>> start Material for this task

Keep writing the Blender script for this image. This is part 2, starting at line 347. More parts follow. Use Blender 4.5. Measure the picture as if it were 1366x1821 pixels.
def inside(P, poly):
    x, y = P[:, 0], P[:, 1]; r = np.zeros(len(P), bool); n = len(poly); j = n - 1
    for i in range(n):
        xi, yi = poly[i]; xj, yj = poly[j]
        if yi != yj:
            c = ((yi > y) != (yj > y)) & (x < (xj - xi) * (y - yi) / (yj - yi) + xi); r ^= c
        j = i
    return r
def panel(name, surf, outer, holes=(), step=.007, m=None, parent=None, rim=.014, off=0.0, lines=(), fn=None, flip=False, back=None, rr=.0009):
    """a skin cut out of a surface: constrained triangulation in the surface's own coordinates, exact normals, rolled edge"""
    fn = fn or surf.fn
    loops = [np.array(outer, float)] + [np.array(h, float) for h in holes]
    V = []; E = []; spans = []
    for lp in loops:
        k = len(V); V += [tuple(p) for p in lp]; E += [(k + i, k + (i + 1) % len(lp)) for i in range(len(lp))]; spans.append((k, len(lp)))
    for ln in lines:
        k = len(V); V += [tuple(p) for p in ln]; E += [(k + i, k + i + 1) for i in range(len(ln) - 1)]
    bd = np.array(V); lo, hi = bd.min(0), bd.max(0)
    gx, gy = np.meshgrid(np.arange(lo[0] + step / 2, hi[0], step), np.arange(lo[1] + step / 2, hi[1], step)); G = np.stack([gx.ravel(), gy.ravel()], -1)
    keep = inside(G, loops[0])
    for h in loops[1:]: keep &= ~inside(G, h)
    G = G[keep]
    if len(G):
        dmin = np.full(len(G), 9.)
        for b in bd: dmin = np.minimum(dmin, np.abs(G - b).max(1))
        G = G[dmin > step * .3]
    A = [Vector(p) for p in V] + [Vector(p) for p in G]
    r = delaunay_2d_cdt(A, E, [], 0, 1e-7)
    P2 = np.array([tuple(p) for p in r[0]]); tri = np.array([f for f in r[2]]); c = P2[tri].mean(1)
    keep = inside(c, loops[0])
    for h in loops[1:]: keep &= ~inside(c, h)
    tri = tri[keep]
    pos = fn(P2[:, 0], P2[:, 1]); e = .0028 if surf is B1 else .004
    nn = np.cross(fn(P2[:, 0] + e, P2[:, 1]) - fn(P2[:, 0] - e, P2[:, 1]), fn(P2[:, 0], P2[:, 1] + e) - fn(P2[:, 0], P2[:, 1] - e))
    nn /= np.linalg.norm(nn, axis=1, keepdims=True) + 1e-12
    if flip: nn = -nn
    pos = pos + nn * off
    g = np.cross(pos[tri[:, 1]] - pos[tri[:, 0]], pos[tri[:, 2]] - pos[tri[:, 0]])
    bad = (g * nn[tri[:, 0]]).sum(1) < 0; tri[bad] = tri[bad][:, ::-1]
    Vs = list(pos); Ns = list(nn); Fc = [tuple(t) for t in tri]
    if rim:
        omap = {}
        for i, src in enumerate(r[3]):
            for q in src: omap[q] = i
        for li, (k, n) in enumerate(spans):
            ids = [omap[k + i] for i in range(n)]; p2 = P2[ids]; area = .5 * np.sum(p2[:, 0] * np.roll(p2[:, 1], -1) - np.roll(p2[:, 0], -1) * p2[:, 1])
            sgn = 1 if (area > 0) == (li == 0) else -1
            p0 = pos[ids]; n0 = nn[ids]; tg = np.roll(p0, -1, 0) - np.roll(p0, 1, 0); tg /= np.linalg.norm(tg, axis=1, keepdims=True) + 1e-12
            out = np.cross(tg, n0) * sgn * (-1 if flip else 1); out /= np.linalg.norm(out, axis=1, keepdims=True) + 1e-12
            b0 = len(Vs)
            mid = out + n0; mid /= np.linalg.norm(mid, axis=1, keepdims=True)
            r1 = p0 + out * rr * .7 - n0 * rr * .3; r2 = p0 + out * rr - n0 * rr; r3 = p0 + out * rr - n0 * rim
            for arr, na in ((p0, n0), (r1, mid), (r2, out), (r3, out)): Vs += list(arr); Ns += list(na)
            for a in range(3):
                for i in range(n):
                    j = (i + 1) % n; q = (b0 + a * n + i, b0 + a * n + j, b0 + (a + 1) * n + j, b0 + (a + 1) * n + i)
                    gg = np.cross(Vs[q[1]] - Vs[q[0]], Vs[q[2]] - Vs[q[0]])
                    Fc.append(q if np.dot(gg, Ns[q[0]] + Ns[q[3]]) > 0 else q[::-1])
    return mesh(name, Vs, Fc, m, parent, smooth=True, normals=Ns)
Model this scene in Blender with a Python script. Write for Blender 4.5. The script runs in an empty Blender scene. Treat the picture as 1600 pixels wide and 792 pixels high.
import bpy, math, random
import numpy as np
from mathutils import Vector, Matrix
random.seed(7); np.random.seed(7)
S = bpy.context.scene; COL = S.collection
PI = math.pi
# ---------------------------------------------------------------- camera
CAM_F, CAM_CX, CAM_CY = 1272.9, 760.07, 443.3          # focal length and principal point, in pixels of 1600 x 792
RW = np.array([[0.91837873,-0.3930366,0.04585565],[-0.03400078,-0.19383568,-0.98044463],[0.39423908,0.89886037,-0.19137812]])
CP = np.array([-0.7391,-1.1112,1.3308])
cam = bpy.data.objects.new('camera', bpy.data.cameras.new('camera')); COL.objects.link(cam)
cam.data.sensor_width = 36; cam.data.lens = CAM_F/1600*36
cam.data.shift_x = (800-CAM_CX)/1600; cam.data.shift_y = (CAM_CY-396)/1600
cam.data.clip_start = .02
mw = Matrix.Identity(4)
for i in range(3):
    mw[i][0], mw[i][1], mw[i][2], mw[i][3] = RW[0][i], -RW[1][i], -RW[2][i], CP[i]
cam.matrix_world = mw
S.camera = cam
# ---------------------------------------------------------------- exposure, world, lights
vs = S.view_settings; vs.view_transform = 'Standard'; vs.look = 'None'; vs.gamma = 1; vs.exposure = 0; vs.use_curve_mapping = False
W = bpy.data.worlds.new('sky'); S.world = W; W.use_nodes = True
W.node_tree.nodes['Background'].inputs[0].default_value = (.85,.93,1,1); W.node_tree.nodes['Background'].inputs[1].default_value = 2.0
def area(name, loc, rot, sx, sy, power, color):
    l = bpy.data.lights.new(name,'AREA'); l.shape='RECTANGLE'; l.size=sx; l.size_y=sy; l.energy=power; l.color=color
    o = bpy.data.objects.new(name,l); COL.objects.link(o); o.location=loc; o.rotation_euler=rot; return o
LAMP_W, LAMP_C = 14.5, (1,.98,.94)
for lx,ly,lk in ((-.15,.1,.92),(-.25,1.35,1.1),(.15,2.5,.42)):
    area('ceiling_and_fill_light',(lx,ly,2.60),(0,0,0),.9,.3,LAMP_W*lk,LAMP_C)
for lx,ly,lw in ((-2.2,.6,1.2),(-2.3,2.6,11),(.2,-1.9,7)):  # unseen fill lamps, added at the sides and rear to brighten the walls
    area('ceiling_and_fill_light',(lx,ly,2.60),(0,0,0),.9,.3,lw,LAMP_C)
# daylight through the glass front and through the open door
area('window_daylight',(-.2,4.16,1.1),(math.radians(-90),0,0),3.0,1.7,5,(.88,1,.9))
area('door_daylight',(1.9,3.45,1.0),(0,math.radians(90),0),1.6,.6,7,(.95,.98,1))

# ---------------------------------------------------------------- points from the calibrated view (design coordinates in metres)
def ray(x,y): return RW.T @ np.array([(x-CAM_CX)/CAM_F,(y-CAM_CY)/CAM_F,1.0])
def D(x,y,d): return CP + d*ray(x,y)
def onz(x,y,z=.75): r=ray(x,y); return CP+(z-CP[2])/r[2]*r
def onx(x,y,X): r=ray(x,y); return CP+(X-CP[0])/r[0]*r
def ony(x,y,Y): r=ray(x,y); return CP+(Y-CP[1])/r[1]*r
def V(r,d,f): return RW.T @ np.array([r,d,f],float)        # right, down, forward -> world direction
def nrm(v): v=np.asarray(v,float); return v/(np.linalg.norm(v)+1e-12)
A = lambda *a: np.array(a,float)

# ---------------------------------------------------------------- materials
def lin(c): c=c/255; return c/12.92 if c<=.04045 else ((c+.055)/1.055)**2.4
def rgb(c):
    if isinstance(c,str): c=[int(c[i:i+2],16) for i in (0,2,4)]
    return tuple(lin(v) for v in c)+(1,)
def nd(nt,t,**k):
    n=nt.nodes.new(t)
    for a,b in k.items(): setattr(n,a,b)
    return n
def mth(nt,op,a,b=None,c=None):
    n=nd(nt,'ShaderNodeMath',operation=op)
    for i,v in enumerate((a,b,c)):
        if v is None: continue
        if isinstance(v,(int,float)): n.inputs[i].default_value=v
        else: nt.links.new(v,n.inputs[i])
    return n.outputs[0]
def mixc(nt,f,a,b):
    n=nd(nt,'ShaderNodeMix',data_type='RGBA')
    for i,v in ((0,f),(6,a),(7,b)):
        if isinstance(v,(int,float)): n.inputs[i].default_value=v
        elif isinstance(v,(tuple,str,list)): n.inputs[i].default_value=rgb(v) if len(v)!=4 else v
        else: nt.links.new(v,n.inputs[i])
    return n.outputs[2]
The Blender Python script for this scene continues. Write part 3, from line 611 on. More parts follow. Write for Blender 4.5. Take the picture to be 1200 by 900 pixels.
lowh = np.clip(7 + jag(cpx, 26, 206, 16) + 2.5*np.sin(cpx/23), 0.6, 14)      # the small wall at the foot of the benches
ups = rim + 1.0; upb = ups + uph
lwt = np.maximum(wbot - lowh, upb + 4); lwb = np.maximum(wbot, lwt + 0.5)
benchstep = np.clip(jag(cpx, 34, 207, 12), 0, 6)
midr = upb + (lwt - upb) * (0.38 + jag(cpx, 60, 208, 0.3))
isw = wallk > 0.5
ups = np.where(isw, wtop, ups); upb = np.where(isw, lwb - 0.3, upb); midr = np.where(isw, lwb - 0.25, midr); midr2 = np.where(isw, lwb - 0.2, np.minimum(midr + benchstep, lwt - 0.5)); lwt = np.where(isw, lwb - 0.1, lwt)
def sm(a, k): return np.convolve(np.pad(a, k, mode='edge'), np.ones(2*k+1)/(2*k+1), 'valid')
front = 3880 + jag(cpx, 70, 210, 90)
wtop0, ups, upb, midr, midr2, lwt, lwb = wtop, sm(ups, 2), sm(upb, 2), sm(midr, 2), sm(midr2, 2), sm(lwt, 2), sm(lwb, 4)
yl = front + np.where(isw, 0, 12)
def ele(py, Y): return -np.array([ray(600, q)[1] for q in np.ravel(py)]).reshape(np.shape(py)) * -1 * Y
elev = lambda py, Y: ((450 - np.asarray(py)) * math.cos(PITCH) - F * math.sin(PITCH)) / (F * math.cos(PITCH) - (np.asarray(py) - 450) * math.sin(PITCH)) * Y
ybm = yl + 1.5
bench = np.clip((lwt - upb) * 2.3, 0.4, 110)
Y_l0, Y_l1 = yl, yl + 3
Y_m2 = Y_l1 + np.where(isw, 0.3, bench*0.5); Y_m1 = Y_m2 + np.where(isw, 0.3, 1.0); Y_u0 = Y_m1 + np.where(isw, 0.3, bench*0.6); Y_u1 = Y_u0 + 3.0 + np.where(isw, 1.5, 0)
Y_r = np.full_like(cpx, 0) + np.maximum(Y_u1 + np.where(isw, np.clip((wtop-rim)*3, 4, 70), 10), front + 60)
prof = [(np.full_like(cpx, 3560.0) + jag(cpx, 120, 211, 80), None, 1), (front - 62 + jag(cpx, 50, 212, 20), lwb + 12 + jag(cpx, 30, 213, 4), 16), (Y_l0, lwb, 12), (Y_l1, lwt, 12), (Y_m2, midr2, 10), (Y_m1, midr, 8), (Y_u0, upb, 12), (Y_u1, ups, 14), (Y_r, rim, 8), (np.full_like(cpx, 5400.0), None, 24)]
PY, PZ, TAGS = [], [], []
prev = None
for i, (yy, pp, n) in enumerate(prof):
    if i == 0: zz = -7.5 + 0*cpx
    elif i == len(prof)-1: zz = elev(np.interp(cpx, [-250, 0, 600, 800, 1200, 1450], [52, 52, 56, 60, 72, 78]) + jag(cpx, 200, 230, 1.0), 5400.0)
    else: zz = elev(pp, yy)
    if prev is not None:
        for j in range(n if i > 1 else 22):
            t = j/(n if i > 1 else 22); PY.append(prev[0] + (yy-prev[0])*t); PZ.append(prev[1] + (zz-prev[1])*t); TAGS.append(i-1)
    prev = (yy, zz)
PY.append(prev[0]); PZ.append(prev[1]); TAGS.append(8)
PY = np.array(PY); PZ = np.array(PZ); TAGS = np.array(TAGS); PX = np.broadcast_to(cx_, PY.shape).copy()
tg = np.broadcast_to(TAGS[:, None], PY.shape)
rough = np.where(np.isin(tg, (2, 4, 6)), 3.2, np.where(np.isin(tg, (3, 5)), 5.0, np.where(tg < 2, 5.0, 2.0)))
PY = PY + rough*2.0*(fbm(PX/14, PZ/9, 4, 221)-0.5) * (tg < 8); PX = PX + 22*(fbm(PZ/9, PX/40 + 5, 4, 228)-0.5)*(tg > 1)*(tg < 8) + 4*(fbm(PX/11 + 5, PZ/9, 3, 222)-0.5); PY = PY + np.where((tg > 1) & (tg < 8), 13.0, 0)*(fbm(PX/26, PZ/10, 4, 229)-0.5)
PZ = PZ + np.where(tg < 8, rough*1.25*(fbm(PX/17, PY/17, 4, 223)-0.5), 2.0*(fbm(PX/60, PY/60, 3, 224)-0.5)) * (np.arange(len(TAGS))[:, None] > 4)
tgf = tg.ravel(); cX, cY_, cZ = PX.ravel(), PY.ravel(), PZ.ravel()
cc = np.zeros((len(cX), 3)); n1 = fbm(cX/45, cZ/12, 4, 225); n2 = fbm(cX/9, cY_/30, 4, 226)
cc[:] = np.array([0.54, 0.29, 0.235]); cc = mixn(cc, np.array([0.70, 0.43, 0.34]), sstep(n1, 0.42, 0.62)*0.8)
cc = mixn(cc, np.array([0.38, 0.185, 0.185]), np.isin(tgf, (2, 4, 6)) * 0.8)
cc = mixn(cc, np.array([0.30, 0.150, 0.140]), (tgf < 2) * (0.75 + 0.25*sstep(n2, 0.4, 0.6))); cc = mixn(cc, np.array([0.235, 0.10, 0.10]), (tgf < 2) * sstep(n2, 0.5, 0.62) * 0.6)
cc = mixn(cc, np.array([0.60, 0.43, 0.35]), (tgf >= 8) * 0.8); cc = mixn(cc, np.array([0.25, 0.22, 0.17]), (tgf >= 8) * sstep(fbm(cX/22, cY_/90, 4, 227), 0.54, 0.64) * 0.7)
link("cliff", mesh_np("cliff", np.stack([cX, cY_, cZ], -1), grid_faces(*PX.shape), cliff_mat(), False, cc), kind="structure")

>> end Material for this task

• _Aim_
Your task is to reproduce, exactly and exclusively, the lines from the one holding "cc = mixn(cc, np.array([0.30, 0.150, 0.140]), (tgf" through the final line of the listing.

• _Full answer_
cc = mixn(cc, np.array([0.30, 0.150, 0.140]), (tgf < 2) * (0.75 + 0.25*sstep(n2, 0.4, 0.6))); cc = mixn(cc, np.array([0.235, 0.10, 0.10]), (tgf < 2) * sstep(n2, 0.5, 0.62) * 0.6)
cc = mixn(cc, np.array([0.60, 0.43, 0.35]), (tgf >= 8) * 0.8); cc = mixn(cc, np.array([0.25, 0.22, 0.17]), (tgf >= 8) * sstep(fbm(cX/22, cY_/90, 4, 227), 0.54, 0.64) * 0.7)
link("cliff", mesh_np("cliff", np.stack([cX, cY_, cZ], -1), grid_faces(*PX.shape), cliff_mat(), False, cc), kind="structure")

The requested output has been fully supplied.